The challenges are different, though. Knowing I only have a certain amount of time forces me to do something smaller and manageable. I don't have the kind of free time I had back in the days I was working on my epic modules that took two years to complete. My desire to do them hasn't gone away, but my ability has fled the building.
Someone (I think maybe Harri Polsa) once designed a module for Dungeon Craft, where he had unlimited space to tell his story. And that person (again, it might have been Harri Polsa, but I could be wrong) later stated that the one nice thing about FRUA was that you were limited. Having unlimited options might make you want to add more and more content, putting your goal further out of reach.
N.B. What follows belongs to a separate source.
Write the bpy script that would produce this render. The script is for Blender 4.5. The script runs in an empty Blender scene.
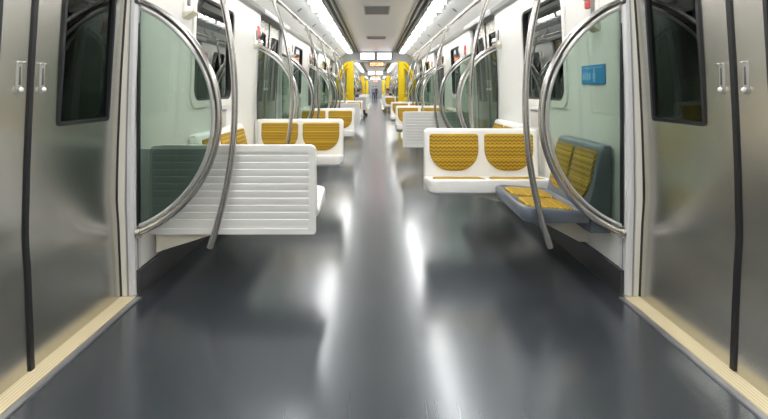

In development, they call this kind of thing scope creep, where you keep expanding the scope to add additional cool features you didn't plan. Eventually, you burn out or the whole thing collapses due to the extra work you've added.
The one-week challenge will definitely impose a limitation of time. Hand-in-hand with the limits of time will come limitations on project scope. No one will be producing massive and epic FRUA modules in a week. But, they will be producing modules. And maybe, just maybe, someone who competes in this challenge will take what they learned about limitations and deadline and apply that knowledge to a bigger project.
In the end, I hope that the FRUA (and DC) community will get more modules out of the challenge. I hope that if this article ever makes it into a future newsletter, people will remember the FIRST one-week challenge and think about how many other challenges have produced modules. I like that thought better than someone reading this article in the future and wondering what ever happened to the idea of the one-week challenge.
Hopefully, in the future, we're all playing a ton of new modules. Or making them.